══ LISTING

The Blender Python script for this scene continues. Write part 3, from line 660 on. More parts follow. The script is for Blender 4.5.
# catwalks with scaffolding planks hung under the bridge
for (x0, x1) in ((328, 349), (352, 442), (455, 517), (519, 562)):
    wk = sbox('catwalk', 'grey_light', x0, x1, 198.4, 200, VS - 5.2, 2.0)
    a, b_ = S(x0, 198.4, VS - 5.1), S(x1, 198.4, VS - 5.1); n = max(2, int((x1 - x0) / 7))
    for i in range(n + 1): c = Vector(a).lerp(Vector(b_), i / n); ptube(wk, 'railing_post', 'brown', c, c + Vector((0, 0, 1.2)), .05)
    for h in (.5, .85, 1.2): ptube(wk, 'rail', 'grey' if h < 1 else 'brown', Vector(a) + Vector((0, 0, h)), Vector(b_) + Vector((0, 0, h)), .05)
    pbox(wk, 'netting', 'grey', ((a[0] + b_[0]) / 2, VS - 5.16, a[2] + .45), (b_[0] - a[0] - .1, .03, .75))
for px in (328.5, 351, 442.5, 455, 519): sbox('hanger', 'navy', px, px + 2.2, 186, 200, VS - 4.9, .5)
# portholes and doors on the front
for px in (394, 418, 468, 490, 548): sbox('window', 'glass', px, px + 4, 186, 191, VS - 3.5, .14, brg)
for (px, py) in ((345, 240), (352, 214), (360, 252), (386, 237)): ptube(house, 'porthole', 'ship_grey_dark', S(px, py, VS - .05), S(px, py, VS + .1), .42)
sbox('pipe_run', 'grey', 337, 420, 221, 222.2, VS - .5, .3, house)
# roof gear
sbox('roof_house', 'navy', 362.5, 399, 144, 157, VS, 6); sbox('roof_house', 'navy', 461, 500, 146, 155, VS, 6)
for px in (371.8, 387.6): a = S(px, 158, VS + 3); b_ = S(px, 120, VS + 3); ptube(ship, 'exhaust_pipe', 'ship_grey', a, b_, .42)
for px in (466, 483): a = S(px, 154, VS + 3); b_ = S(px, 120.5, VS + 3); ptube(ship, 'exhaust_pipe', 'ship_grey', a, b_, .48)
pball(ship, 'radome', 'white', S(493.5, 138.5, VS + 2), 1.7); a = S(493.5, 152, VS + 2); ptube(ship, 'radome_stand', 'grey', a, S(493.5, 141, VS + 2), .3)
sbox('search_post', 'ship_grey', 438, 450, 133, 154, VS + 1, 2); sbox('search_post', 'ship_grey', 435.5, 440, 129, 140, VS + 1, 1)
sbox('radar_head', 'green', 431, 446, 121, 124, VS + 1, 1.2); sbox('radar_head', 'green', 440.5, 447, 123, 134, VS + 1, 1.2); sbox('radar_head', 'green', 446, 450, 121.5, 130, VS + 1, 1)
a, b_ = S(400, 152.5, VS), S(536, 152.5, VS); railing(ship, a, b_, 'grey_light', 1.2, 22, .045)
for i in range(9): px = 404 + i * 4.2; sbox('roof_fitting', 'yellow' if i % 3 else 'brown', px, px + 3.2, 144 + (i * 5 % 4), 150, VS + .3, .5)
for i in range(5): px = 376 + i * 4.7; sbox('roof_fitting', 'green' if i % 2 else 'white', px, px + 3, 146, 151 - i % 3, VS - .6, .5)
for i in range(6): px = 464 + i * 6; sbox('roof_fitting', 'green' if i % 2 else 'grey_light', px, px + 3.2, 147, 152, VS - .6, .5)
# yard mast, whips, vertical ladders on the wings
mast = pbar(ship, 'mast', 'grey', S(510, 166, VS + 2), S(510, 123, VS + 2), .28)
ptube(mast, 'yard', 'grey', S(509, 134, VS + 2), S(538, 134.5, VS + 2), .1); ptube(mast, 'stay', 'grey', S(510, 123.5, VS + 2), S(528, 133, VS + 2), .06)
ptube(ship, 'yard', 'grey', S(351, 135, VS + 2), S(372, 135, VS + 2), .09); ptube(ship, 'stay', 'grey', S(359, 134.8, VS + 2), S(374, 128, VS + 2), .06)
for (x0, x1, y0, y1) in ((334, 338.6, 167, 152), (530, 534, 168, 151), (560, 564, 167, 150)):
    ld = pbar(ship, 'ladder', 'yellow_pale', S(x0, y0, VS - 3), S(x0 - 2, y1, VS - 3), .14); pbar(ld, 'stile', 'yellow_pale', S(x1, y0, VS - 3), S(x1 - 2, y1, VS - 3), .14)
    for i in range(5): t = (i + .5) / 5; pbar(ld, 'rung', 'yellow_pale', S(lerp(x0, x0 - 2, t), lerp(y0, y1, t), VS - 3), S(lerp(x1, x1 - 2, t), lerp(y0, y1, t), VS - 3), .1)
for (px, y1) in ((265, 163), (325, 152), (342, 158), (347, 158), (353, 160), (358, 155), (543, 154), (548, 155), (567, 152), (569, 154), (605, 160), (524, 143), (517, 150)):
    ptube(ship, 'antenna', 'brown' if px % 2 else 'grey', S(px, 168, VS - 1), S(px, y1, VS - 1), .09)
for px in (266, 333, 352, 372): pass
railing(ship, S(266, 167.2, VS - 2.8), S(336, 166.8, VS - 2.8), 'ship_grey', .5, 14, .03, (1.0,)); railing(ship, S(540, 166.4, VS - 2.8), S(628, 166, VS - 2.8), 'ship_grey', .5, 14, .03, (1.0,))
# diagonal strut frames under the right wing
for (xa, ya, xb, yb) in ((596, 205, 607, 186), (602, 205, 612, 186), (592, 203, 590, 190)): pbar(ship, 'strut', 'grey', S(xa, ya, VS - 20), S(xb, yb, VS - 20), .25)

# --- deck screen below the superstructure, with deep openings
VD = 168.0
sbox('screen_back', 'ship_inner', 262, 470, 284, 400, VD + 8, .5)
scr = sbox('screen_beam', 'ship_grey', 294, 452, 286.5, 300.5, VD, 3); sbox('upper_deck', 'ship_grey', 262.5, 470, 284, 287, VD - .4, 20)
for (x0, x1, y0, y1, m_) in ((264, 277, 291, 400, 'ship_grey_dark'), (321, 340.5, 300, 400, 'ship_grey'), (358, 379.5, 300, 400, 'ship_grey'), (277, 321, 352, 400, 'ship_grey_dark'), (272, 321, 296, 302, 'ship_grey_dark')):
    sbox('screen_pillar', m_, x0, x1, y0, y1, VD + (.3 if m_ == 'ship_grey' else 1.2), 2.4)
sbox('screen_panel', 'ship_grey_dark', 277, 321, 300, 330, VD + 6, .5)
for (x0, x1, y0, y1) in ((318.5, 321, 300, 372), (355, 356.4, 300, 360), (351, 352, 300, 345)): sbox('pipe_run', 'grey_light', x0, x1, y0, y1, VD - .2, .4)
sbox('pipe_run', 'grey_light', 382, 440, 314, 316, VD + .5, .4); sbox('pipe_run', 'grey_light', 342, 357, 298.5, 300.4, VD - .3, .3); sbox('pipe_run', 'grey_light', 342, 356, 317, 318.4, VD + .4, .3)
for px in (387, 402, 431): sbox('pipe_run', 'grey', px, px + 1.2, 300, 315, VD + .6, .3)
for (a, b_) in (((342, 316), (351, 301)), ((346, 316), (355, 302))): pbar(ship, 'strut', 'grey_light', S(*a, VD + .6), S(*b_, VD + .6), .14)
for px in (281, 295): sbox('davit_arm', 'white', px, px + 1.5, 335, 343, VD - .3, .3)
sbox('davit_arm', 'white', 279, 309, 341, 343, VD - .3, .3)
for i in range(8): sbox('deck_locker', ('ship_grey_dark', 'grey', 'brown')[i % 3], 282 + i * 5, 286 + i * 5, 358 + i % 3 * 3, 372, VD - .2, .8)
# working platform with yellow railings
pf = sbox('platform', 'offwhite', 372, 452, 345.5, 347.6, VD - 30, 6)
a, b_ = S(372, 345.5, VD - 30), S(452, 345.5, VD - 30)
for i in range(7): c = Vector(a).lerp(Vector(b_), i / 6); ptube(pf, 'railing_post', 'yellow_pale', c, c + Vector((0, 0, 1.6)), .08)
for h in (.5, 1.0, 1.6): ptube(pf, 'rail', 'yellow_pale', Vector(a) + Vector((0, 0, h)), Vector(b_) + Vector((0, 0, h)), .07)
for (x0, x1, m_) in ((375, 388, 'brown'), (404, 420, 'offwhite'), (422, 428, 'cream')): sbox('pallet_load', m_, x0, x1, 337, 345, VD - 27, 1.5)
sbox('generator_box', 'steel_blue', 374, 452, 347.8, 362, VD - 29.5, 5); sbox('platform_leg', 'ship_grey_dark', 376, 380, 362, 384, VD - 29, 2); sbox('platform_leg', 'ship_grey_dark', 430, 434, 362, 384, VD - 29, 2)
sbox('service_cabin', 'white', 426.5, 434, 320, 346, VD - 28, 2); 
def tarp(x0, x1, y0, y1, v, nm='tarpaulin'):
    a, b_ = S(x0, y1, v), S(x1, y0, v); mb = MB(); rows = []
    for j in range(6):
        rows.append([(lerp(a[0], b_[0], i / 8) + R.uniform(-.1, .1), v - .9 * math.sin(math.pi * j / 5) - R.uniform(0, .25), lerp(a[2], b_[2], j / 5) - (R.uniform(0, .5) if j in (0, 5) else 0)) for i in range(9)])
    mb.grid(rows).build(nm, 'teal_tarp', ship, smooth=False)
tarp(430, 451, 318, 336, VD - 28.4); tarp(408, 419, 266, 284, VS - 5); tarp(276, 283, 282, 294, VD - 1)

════
══ LISTING

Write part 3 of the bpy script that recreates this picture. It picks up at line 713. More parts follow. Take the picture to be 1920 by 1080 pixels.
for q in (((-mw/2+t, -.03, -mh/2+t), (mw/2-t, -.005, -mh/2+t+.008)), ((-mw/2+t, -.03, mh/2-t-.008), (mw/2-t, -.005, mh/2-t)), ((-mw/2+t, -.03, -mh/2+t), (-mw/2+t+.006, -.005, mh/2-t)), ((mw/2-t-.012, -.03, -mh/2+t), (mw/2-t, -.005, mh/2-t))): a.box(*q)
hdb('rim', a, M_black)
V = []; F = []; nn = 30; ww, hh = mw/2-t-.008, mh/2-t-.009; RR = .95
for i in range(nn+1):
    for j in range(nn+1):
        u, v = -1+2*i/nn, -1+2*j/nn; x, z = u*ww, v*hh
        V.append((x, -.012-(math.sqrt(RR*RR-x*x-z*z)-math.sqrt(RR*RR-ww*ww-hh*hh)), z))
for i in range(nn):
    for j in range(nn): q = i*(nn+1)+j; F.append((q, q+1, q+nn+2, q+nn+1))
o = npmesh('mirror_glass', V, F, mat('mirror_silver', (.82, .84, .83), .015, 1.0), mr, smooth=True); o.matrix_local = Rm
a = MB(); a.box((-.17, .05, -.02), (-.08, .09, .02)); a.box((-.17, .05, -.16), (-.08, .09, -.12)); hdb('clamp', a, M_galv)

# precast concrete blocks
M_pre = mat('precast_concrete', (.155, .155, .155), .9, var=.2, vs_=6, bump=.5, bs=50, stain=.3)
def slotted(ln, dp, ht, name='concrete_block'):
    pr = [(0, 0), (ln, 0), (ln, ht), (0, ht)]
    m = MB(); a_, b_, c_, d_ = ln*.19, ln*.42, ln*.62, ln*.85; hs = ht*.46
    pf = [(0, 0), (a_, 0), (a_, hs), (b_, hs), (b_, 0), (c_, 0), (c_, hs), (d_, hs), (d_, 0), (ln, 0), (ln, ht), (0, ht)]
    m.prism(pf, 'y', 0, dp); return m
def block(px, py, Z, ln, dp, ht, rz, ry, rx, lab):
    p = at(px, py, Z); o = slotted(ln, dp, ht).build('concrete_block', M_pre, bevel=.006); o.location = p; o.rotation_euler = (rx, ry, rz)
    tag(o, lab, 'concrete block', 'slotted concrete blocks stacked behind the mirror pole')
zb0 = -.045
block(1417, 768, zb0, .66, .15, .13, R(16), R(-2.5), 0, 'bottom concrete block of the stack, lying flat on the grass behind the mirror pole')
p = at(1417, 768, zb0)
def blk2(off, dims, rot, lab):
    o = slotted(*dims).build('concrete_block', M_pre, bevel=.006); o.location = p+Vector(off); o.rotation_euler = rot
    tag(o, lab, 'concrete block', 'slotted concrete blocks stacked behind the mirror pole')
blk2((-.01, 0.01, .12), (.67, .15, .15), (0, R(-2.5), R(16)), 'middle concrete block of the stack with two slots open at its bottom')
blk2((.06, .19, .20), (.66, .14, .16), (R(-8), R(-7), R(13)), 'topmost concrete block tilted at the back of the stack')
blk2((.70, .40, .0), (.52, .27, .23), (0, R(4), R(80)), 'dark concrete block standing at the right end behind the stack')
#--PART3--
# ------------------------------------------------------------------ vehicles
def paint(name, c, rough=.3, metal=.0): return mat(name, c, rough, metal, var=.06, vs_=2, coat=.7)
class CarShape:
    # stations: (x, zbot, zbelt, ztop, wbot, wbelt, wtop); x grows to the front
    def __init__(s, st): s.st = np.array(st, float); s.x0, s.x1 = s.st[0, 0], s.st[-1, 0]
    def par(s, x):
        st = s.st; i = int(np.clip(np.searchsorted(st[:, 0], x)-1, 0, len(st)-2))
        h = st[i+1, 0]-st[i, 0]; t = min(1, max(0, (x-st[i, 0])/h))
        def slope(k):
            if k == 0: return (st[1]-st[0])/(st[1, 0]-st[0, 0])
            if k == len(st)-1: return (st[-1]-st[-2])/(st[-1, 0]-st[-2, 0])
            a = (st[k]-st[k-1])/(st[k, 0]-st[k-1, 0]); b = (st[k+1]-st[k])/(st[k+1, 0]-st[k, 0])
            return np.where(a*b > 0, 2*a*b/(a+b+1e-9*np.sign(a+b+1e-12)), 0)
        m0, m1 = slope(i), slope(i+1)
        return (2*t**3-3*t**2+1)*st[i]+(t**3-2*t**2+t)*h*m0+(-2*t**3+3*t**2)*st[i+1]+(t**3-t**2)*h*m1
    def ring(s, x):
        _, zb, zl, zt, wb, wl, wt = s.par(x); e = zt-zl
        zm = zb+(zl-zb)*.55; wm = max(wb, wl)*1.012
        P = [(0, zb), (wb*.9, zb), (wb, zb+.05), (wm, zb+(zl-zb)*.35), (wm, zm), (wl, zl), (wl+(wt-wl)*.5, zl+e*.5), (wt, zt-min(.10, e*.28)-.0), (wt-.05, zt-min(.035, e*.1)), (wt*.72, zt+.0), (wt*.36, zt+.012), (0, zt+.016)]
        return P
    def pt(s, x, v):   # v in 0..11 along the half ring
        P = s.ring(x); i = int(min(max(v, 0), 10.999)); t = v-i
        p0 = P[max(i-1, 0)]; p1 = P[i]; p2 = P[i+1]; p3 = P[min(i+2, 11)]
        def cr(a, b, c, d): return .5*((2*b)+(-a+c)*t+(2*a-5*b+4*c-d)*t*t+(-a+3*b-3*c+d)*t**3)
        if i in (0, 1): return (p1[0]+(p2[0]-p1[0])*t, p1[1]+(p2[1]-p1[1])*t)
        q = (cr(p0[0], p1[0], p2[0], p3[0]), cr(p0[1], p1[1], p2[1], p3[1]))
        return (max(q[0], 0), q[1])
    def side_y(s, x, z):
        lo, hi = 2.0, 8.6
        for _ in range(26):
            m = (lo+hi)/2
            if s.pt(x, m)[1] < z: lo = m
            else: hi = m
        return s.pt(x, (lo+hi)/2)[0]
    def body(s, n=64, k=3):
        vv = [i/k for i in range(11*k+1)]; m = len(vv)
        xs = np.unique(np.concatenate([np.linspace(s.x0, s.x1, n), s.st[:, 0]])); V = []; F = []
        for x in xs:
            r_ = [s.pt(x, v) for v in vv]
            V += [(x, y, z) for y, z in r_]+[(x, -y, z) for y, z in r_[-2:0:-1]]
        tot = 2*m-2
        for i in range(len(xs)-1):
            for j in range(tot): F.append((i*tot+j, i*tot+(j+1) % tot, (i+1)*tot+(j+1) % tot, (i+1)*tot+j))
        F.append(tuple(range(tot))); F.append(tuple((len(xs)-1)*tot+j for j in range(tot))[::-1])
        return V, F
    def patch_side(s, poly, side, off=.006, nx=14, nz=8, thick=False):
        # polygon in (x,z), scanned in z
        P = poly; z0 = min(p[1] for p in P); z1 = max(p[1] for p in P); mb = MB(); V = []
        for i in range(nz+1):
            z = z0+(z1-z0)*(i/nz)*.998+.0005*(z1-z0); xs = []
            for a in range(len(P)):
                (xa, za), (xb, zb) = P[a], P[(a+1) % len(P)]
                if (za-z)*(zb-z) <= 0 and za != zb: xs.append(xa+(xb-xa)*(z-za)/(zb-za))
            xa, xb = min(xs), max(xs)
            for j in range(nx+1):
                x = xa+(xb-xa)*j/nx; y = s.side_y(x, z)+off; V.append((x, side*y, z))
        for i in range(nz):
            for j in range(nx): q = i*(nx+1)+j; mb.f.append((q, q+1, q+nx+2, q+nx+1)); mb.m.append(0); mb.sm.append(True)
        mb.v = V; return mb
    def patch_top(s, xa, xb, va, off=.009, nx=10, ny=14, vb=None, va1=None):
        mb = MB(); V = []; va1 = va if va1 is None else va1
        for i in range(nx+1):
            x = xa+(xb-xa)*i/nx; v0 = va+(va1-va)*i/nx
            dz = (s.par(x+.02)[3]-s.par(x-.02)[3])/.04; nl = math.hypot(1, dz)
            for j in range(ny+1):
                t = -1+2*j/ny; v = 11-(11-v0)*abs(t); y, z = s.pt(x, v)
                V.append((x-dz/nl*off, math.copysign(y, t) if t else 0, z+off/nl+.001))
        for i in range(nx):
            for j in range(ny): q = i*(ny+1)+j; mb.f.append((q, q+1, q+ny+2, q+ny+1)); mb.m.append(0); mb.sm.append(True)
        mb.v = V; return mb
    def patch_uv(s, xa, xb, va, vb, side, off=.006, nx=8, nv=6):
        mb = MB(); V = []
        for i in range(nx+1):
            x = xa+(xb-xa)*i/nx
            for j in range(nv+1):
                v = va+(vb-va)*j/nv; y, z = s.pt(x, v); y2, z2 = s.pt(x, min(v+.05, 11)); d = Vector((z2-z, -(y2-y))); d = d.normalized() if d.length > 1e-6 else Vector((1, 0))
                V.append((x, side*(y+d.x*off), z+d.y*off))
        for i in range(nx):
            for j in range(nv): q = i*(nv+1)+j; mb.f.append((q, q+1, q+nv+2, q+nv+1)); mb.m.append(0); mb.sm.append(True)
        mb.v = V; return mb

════

_GIVEN PROBLEM_
Taking the material above, extract exactly and only the lines from the line with "sbox('screen_back', 'ship_inner', 262, 470, 284, 400, VD" to the line with "sbox('screen_pillar', m_, x0, x1, y0, y1, VD", inclusive of both.

_RESULT BELOW_
sbox('screen_back', 'ship_inner', 262, 470, 284, 400, VD + 8, .5)
scr = sbox('screen_beam', 'ship_grey', 294, 452, 286.5, 300.5, VD, 3); sbox('upper_deck', 'ship_grey', 262.5, 470, 284, 287, VD - .4, 20)
for (x0, x1, y0, y1, m_) in ((264, 277, 291, 400, 'ship_grey_dark'), (321, 340.5, 300, 400, 'ship_grey'), (358, 379.5, 300, 400, 'ship_grey'), (277, 321, 352, 400, 'ship_grey_dark'), (272, 321, 296, 302, 'ship_grey_dark')):
    sbox('screen_pillar', m_, x0, x1, y0, y1, VD + (.3 if m_ == 'ship_grey' else 1.2), 2.4)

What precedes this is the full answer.